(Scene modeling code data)
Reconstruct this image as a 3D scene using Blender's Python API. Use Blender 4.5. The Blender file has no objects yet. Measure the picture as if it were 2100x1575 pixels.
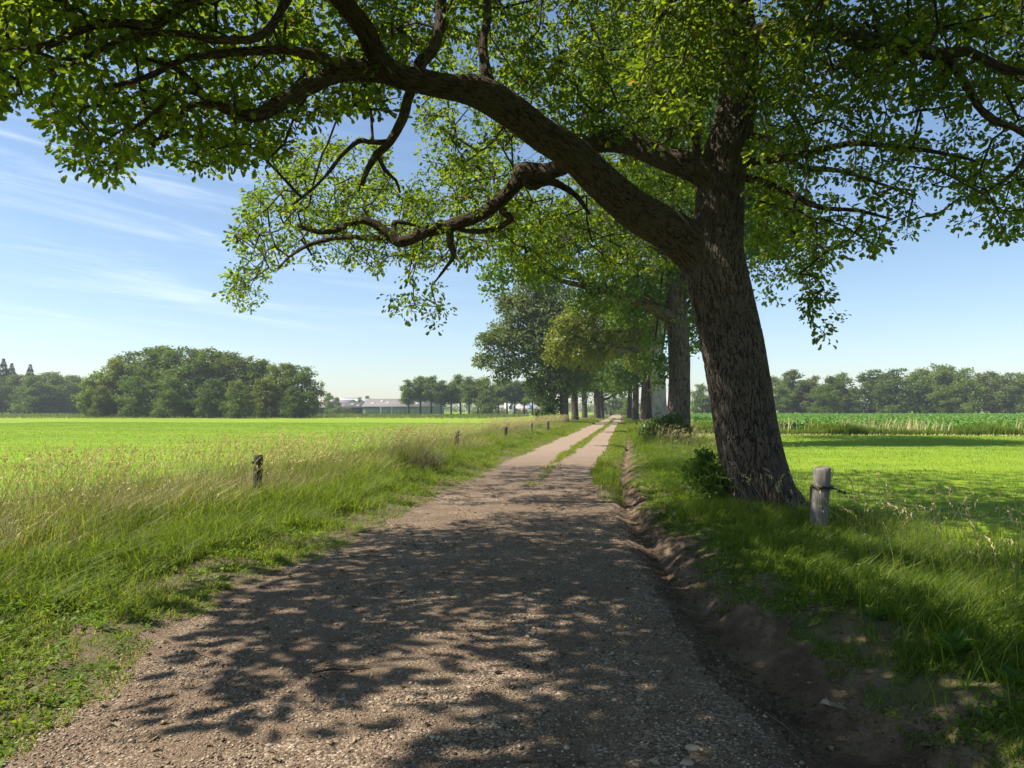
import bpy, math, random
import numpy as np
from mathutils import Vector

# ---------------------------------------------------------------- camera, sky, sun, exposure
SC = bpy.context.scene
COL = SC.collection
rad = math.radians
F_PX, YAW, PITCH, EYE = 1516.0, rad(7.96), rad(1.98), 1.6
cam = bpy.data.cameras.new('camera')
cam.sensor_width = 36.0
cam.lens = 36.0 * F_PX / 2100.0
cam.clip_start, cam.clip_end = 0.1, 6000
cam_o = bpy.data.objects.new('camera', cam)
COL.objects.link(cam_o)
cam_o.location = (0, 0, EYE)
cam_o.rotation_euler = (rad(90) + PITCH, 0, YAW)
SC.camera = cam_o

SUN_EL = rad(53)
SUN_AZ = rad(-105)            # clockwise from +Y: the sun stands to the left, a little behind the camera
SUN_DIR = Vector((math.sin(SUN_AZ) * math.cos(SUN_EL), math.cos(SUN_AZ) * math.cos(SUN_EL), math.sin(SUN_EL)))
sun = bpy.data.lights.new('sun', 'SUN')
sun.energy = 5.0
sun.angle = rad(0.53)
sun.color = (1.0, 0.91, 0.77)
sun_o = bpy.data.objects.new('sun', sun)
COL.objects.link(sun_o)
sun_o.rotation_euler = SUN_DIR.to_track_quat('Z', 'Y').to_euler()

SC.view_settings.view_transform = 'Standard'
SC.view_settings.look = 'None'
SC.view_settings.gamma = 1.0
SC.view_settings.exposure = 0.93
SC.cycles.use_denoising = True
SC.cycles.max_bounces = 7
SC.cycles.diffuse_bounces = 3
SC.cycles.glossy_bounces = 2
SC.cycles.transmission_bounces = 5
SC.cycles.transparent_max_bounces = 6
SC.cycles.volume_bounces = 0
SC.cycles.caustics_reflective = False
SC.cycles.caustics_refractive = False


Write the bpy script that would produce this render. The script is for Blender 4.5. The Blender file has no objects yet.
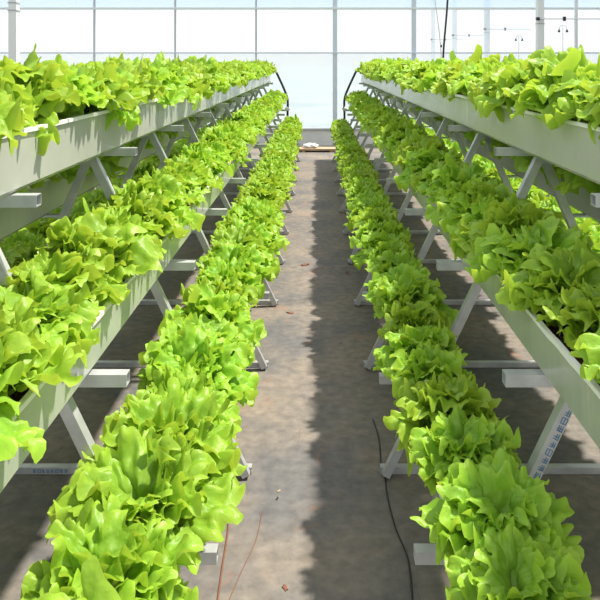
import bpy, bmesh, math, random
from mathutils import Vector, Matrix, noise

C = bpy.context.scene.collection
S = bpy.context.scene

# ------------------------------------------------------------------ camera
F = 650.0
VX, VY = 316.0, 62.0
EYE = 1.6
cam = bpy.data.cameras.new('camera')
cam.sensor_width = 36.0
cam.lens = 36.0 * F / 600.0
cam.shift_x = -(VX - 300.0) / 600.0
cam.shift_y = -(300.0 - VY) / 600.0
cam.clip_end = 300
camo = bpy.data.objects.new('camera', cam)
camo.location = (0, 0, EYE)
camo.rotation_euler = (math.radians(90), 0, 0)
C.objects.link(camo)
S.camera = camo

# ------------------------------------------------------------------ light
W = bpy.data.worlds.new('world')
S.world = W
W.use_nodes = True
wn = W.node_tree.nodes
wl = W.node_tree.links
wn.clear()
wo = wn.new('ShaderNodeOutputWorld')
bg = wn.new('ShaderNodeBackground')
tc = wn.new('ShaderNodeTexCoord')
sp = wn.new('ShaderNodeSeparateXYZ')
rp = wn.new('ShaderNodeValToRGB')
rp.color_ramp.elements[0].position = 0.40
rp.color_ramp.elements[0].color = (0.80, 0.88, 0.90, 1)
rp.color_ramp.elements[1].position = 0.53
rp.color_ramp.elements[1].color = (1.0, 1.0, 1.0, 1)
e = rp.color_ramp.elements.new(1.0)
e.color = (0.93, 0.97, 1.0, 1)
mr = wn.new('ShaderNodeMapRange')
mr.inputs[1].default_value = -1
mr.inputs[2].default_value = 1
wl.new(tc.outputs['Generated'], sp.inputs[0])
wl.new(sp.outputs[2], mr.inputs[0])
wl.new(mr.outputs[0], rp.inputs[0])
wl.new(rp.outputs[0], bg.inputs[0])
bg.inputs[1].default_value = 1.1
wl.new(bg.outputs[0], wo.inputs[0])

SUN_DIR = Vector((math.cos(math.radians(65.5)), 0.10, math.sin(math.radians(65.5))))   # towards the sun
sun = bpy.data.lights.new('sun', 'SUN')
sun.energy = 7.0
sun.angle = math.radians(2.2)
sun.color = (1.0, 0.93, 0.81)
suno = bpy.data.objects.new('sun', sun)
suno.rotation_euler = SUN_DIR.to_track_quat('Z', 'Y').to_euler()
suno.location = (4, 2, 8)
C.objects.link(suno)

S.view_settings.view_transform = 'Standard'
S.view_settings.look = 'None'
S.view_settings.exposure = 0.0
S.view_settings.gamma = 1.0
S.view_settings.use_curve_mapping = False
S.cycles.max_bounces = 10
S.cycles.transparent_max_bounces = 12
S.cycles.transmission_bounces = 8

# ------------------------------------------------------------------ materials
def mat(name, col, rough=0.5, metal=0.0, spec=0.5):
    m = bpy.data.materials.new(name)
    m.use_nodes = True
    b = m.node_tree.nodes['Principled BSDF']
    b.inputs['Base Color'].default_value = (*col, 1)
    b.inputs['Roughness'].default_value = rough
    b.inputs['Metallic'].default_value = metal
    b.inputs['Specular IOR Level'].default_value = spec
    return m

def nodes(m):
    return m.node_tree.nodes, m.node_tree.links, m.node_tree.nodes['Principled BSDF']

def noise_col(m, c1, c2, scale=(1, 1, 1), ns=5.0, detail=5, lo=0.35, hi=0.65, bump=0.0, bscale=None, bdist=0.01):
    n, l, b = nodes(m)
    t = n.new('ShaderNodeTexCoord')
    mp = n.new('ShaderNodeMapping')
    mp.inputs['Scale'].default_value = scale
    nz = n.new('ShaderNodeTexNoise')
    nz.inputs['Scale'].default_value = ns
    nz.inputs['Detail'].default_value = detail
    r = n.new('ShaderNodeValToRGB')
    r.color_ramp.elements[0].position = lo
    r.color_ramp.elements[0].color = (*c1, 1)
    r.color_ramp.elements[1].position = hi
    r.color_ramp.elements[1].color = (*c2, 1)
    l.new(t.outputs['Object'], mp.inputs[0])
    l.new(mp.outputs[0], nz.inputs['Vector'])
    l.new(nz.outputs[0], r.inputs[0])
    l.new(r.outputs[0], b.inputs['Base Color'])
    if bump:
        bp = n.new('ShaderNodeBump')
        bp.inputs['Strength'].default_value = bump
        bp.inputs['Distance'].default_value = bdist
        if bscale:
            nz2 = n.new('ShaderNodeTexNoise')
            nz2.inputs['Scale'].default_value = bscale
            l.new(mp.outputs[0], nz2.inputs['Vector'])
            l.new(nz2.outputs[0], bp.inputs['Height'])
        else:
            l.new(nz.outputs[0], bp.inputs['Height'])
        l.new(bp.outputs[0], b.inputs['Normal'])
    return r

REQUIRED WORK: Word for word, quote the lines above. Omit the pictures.

CORRECT OUTPUT:
Reconstruct this image as a 3D scene using Blender's Python API. Use Blender 4.5. The Blender file has no objects yet. Measure the picture as if it were 2100x1575 pixels.
import bpy, math, random
import numpy as np
from mathutils import Vector

# ---------------------------------------------------------------- camera, sky, sun, exposure
SC = bpy.context.scene
COL = SC.collection
rad = math.radians
F_PX, YAW, PITCH, EYE = 1516.0, rad(7.96), rad(1.98), 1.6
cam = bpy.data.cameras.new('camera')
cam.sensor_width = 36.0
cam.lens = 36.0 * F_PX / 2100.0
cam.clip_start, cam.clip_end = 0.1, 6000
cam_o = bpy.data.objects.new('camera', cam)
COL.objects.link(cam_o)
cam_o.location = (0, 0, EYE)
cam_o.rotation_euler = (rad(90) + PITCH, 0, YAW)
SC.camera = cam_o

SUN_EL = rad(53)
SUN_AZ = rad(-105)            # clockwise from +Y: the sun stands to the left, a little behind the camera
SUN_DIR = Vector((math.sin(SUN_AZ) * math.cos(SUN_EL), math.cos(SUN_AZ) * math.cos(SUN_EL), math.sin(SUN_EL)))
sun = bpy.data.lights.new('sun', 'SUN')
sun.energy = 5.0
sun.angle = rad(0.53)
sun.color = (1.0, 0.91, 0.77)
sun_o = bpy.data.objects.new('sun', sun)
COL.objects.link(sun_o)
sun_o.rotation_euler = SUN_DIR.to_track_quat('Z', 'Y').to_euler()

SC.view_settings.view_transform = 'Standard'
SC.view_settings.look = 'None'
SC.view_settings.gamma = 1.0
SC.view_settings.exposure = 0.93
SC.cycles.use_denoising = True
SC.cycles.max_bounces = 7
SC.cycles.diffuse_bounces = 3
SC.cycles.glossy_bounces = 2
SC.cycles.transmission_bounces = 5
SC.cycles.transparent_max_bounces = 6
SC.cycles.volume_bounces = 0
SC.cycles.caustics_reflective = False
SC.cycles.caustics_refractive = False


Write the bpy script that would produce this render. The script is for Blender 4.5. The Blender file has no objects yet.
import bpy, bmesh, math, random
from mathutils import Vector, Matrix, noise

C = bpy.context.scene.collection
S = bpy.context.scene

# ------------------------------------------------------------------ camera
F = 650.0
VX, VY = 316.0, 62.0
EYE = 1.6
cam = bpy.data.cameras.new('camera')
cam.sensor_width = 36.0
cam.lens = 36.0 * F / 600.0
cam.shift_x = -(VX - 300.0) / 600.0
cam.shift_y = -(300.0 - VY) / 600.0
cam.clip_end = 300
camo = bpy.data.objects.new('camera', cam)
camo.location = (0, 0, EYE)
camo.rotation_euler = (math.radians(90), 0, 0)
C.objects.link(camo)
S.camera = camo

# ------------------------------------------------------------------ light
W = bpy.data.worlds.new('world')
S.world = W
W.use_nodes = True
wn = W.node_tree.nodes
wl = W.node_tree.links
wn.clear()
wo = wn.new('ShaderNodeOutputWorld')
bg = wn.new('ShaderNodeBackground')
tc = wn.new('ShaderNodeTexCoord')
sp = wn.new('ShaderNodeSeparateXYZ')
rp = wn.new('ShaderNodeValToRGB')
rp.color_ramp.elements[0].position = 0.40
rp.color_ramp.elements[0].color = (0.80, 0.88, 0.90, 1)
rp.color_ramp.elements[1].position = 0.53
rp.color_ramp.elements[1].color = (1.0, 1.0, 1.0, 1)
e = rp.color_ramp.elements.new(1.0)
e.color = (0.93, 0.97, 1.0, 1)
mr = wn.new('ShaderNodeMapRange')
mr.inputs[1].default_value = -1
mr.inputs[2].default_value = 1
wl.new(tc.outputs['Generated'], sp.inputs[0])
wl.new(sp.outputs[2], mr.inputs[0])
wl.new(mr.outputs[0], rp.inputs[0])
wl.new(rp.outputs[0], bg.inputs[0])
bg.inputs[1].default_value = 1.1
wl.new(bg.outputs[0], wo.inputs[0])

SUN_DIR = Vector((math.cos(math.radians(65.5)), 0.10, math.sin(math.radians(65.5))))   # towards the sun
sun = bpy.data.lights.new('sun', 'SUN')
sun.energy = 7.0
sun.angle = math.radians(2.2)
sun.color = (1.0, 0.93, 0.81)
suno = bpy.data.objects.new('sun', sun)
suno.rotation_euler = SUN_DIR.to_track_quat('Z', 'Y').to_euler()
suno.location = (4, 2, 8)
C.objects.link(suno)

S.view_settings.view_transform = 'Standard'
S.view_settings.look = 'None'
S.view_settings.exposure = 0.0
S.view_settings.gamma = 1.0
S.view_settings.use_curve_mapping = False
S.cycles.max_bounces = 10
S.cycles.transparent_max_bounces = 12
S.cycles.transmission_bounces = 8

# ------------------------------------------------------------------ materials
def mat(name, col, rough=0.5, metal=0.0, spec=0.5):
    m = bpy.data.materials.new(name)
    m.use_nodes = True
    b = m.node_tree.nodes['Principled BSDF']
    b.inputs['Base Color'].default_value = (*col, 1)
    b.inputs['Roughness'].default_value = rough
    b.inputs['Metallic'].default_value = metal
    b.inputs['Specular IOR Level'].default_value = spec
    return m

def nodes(m):
    return m.node_tree.nodes, m.node_tree.links, m.node_tree.nodes['Principled BSDF']

def noise_col(m, c1, c2, scale=(1, 1, 1), ns=5.0, detail=5, lo=0.35, hi=0.65, bump=0.0, bscale=None, bdist=0.01):
    n, l, b = nodes(m)
    t = n.new('ShaderNodeTexCoord')
    mp = n.new('ShaderNodeMapping')
    mp.inputs['Scale'].default_value = scale
    nz = n.new('ShaderNodeTexNoise')
    nz.inputs['Scale'].default_value = ns
    nz.inputs['Detail'].default_value = detail
    r = n.new('ShaderNodeValToRGB')
    r.color_ramp.elements[0].position = lo
    r.color_ramp.elements[0].color = (*c1, 1)
    r.color_ramp.elements[1].position = hi
    r.color_ramp.elements[1].color = (*c2, 1)
    l.new(t.outputs['Object'], mp.inputs[0])
    l.new(mp.outputs[0], nz.inputs['Vector'])
    l.new(nz.outputs[0], r.inputs[0])
    l.new(r.outputs[0], b.inputs['Base Color'])
    if bump:
        bp = n.new('ShaderNodeBump')
        bp.inputs['Strength'].default_value = bump
        bp.inputs['Distance'].default_value = bdist
        if bscale:
            nz2 = n.new('ShaderNodeTexNoise')
            nz2.inputs['Scale'].default_value = bscale
            l.new(mp.outputs[0], nz2.inputs['Vector'])
            l.new(nz2.outputs[0], bp.inputs['Height'])
        else:
            l.new(nz.outputs[0], bp.inputs['Height'])
        l.new(bp.outputs[0], b.inputs['Normal'])
    return r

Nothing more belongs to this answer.